The national solar developer Sunrun announced Wednesday it is opening an office in Illinois, citing incentives for distributed solar generation in the state energy law passed in late 2016 and currently being implemented.
San Francisco-based Sunrun opened its first Midwestern location last year in Milwaukee, a move seen by solar advocates as an important vote of confidence in the potential for Midwestern solar development. That move made Sunrun the first major national solar company to launch in the Midwest.
Illinois is Sunrun’s 23rd state; it also operates in Western states from California to Texas and in the Northeast, plus Florida and South Carolina. In about a decade of existence, the company has installed more than 1,200 MW of solar for more than 180,000 customers.
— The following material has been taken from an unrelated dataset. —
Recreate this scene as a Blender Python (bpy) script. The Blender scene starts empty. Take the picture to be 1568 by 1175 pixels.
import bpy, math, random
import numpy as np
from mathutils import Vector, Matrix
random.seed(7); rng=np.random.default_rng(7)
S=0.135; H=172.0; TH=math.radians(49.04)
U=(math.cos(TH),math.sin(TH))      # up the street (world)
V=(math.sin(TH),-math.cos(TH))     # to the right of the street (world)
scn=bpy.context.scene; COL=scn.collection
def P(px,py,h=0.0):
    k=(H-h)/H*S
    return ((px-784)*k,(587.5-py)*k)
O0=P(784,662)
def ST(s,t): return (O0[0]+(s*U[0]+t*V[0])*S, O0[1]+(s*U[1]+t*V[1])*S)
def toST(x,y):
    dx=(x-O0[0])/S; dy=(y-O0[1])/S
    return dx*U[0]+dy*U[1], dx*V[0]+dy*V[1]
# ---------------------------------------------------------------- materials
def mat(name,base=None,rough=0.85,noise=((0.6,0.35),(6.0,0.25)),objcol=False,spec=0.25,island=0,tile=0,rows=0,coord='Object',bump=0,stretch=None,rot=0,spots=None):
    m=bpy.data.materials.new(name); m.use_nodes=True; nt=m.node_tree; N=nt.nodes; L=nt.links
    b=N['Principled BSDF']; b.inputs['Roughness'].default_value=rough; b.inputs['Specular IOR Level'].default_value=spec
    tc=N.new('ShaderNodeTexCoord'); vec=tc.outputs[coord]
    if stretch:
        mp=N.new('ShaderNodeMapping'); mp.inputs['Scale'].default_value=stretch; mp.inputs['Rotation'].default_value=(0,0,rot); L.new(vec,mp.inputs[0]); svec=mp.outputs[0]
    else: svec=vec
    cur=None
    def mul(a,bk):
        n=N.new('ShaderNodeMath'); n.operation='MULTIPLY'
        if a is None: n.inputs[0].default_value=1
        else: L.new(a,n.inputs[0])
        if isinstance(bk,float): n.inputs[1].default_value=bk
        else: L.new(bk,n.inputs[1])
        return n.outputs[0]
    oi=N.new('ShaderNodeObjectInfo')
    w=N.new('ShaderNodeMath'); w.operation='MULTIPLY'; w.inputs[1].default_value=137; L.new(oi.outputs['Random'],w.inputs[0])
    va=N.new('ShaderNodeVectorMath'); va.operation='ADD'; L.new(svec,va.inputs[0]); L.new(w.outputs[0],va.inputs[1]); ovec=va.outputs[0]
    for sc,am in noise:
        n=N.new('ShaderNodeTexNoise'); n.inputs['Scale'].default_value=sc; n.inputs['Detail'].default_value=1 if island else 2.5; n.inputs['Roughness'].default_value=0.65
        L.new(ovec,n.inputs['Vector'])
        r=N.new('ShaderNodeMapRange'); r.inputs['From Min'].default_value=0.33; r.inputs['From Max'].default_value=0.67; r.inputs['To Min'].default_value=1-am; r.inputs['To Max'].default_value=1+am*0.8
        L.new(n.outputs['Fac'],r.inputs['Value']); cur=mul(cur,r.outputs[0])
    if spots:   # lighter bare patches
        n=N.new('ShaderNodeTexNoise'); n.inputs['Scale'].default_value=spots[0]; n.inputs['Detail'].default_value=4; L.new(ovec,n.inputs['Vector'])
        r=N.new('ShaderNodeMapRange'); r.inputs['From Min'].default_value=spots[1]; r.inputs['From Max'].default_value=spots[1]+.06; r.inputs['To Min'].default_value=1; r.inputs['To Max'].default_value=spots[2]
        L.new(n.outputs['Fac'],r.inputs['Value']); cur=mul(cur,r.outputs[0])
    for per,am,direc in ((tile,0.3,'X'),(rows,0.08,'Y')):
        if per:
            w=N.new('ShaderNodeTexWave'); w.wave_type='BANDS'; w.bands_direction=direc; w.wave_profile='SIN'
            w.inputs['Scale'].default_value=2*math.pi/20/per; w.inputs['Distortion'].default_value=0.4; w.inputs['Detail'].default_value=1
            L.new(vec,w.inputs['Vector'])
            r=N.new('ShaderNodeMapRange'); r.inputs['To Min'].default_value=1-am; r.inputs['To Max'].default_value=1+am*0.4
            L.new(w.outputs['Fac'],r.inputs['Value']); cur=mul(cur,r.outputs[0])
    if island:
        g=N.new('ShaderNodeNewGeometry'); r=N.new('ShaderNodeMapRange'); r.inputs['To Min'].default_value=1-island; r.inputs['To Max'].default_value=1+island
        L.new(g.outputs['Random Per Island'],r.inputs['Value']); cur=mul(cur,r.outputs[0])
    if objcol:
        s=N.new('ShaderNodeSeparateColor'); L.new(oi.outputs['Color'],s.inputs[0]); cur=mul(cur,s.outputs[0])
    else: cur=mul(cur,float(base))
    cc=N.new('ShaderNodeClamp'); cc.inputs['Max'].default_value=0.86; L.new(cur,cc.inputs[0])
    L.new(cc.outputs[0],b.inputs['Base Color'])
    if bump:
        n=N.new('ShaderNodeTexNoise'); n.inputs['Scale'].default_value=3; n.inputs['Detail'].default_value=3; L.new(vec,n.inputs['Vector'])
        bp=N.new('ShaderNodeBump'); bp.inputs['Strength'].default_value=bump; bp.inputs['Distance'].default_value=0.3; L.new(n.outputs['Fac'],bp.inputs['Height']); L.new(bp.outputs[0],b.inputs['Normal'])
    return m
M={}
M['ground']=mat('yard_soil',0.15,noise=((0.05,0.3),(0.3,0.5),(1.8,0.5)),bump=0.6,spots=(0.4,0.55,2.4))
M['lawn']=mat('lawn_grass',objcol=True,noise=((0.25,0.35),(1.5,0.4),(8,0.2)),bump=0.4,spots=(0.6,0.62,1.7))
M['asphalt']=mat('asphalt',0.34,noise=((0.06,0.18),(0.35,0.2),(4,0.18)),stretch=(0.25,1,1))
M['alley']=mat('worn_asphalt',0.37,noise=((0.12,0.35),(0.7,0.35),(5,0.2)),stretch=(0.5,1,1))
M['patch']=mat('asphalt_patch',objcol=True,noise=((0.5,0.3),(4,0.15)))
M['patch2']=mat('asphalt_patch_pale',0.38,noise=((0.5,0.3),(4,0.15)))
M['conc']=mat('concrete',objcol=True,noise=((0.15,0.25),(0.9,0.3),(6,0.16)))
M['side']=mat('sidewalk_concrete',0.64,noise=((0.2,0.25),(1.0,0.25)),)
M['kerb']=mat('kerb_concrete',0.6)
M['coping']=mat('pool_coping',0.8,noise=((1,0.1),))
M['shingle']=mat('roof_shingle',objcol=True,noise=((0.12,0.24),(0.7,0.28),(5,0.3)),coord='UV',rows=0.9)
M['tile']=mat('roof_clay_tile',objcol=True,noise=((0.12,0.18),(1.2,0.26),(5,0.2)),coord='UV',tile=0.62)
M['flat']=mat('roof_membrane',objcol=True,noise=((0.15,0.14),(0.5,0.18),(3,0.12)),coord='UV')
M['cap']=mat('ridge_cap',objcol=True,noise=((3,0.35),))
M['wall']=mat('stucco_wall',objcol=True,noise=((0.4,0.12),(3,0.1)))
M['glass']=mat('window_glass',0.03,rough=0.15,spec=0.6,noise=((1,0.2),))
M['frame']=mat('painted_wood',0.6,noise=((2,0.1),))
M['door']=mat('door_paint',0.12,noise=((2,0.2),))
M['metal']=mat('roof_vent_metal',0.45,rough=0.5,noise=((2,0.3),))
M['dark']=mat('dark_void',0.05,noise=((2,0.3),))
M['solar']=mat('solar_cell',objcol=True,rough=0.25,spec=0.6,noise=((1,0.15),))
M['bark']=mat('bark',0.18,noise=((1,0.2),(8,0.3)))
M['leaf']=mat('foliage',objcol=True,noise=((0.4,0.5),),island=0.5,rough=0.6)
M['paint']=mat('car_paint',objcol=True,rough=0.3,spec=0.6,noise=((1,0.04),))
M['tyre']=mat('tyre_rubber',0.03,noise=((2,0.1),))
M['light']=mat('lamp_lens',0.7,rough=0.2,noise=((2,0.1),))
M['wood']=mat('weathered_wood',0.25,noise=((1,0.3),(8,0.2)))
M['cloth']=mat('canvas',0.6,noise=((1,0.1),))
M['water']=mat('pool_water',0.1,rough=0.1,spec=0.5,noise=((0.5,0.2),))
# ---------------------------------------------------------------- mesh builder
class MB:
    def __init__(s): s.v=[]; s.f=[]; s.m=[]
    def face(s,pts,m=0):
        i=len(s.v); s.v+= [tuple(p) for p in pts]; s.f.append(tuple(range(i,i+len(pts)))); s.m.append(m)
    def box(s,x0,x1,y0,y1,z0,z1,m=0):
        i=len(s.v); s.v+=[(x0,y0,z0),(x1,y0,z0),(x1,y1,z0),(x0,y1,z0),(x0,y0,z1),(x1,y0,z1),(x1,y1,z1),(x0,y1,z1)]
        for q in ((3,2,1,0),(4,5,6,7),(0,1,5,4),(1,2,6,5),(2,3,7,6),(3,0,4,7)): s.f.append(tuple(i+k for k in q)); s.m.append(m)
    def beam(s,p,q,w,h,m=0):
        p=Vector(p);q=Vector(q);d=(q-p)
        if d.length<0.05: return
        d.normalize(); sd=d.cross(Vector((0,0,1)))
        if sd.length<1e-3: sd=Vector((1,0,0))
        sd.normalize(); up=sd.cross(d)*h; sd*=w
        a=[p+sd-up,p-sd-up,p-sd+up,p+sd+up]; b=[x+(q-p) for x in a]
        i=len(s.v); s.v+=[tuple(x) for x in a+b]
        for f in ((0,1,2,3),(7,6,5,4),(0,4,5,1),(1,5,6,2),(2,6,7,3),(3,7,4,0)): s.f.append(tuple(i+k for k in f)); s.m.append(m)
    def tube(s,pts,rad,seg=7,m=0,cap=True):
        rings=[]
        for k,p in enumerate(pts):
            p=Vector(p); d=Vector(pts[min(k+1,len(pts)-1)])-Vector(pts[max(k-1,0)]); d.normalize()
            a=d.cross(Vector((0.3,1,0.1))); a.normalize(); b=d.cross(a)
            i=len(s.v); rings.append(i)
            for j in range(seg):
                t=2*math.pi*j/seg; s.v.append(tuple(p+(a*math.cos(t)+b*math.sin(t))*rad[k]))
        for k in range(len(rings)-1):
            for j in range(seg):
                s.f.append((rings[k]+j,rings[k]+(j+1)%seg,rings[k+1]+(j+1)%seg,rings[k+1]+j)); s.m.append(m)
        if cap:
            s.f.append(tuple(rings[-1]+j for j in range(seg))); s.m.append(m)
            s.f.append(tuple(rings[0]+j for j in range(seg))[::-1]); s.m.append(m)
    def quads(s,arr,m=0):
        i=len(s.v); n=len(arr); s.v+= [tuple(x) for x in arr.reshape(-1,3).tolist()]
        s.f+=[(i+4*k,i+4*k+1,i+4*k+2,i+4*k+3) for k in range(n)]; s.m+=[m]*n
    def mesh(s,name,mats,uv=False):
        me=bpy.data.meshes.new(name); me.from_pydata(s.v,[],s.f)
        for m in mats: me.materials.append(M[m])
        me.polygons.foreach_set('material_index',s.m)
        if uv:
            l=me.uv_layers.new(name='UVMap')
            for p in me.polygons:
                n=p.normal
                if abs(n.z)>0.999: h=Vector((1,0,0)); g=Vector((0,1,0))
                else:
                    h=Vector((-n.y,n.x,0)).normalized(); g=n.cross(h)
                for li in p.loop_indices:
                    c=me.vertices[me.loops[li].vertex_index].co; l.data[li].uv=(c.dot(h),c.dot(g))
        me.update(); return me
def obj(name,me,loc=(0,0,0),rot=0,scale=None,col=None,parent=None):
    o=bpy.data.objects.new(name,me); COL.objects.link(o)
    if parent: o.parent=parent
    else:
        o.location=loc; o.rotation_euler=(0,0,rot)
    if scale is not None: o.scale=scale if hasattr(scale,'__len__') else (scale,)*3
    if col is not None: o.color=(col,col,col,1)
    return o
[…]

Illinois’s Future Energy Jobs Act calls for increasing the state’s solar capacity from about 75 MW to about 2,700 MW by 2030, with half of that being in distributed and community solar. The law also mandates that significant amounts of distributed solar be installed in environmental justice, low-income and rural communities.
“The Future Energy Jobs Act has everything to do with why Sunrun is able to invest in the state,” said Sunrun director of public policy Amy Heart, who is based in Milwaukee.
The law incentivizes the creation of distributed rooftop solar through the availability of Solar Renewable Energy Credits (SRECs), with 15 years worth of credit being paid up front for smaller installations.
Sunrun also offers a solar-as-service model that eliminates up-front costs, since the company installs, owns and maintains the solar panels and sells the electricity to customers at lower prices than they would pay a utility. Whether customers use this model or pay cash to own their own solar panels, Sunrun will essentially be in charge of acquiring the SRECs and making sure that the panels continue producing energy to fulfill the credits, Heart said.
“It provides additional consumer protection, in a way,” Heart said. “The homeowner is getting the benefit of reduced upfront costs but we have to make sure those systems produce for 15 years.”
Making progress
Heart was a prominent voice among the coalition of clean energy advocates, solar developers and environmental justice activists who pushed for and helped craft the energy law. She said she is pleased with how the law’s implementation has played out thus far, and expects that large amounts of solar will be installed thanks to the incentives built into it.
Last week the Illinois Commerce Commission made a ruling seen as very positive for the SREC market and solar development, including by prioritizing long-term in-state solar development over the purchase of RECs from other states.
“This is going to be fun over the next couple months figuring out how this all works,” Heart said. “With a program this size there’s going to be some unforeseen speed bumps, but we know the overall design will have an impact on solar of all sizes. SunRun’s certainly excited to be a part of that.”
Heart said that Sunrun will hire about 80 employees initially in its Chicago office, including sales and outreach staff and “boots on the roof” installers. Their work will focus first on northern Illinois, she said, and later they hope to expand throughout the state. She said Sunrun is working with community organizations to help fulfill the law’s mandate of directing jobs to low-income residents and ex-offenders and alumni of the state’s foster care system.
Change on the horizon
On Monday, Sunrun released a report by CEO Lynn Jurich laying out two possible paths forward for the U.S. energy system as a whole: a market-driven one that leads to massive increases in affordable clean energy, and one driven by utilities building “unnecessary infrastructure” and relying too heavily on fossil fuels.
“Utilities cannot be relied upon to drive this consumer-centered clean energy future,” the report says. “Even if they wanted to, utility investors are risk-averse and unlikely to support a program that could cause a short-term loss in revenue and dividends.”
The report recommends ways regulators can clear the path for market forces to stimulate solar development, and also urges incentives for battery purchases and policies to help low-income customers get solar and batteries. It notes that residential solar alone could meet 40 percent of the nation’s electricity demand.
A key turning point will come in Illinois when solar reaches 5 percent of a utility’s load. Under the new law, at that point net metering will end and stakeholders and regulators will re-evaluate how utilities should treat solar in their billing models.
Heart said she and other solar developers were very glad that customers who install solar before the 5 percent cap is reached will be grandfathered in with net metering for the life of their solar array. After the cap is reached, any number of different business models could be used to reward customers for solar energy and bill them for the grid services they still use.
Energy experts are already exploring such models, and SunRun offers batteries that let homeowners store energy from solar panels and sell it back to the grid at peak times when prices are higher.
“Sunrun along with the solar industry is looking forward to start that conversation sooner rather than later,” said Heart. “The sky is the limit when we’re thinking of what is the value-added of distributed generation.”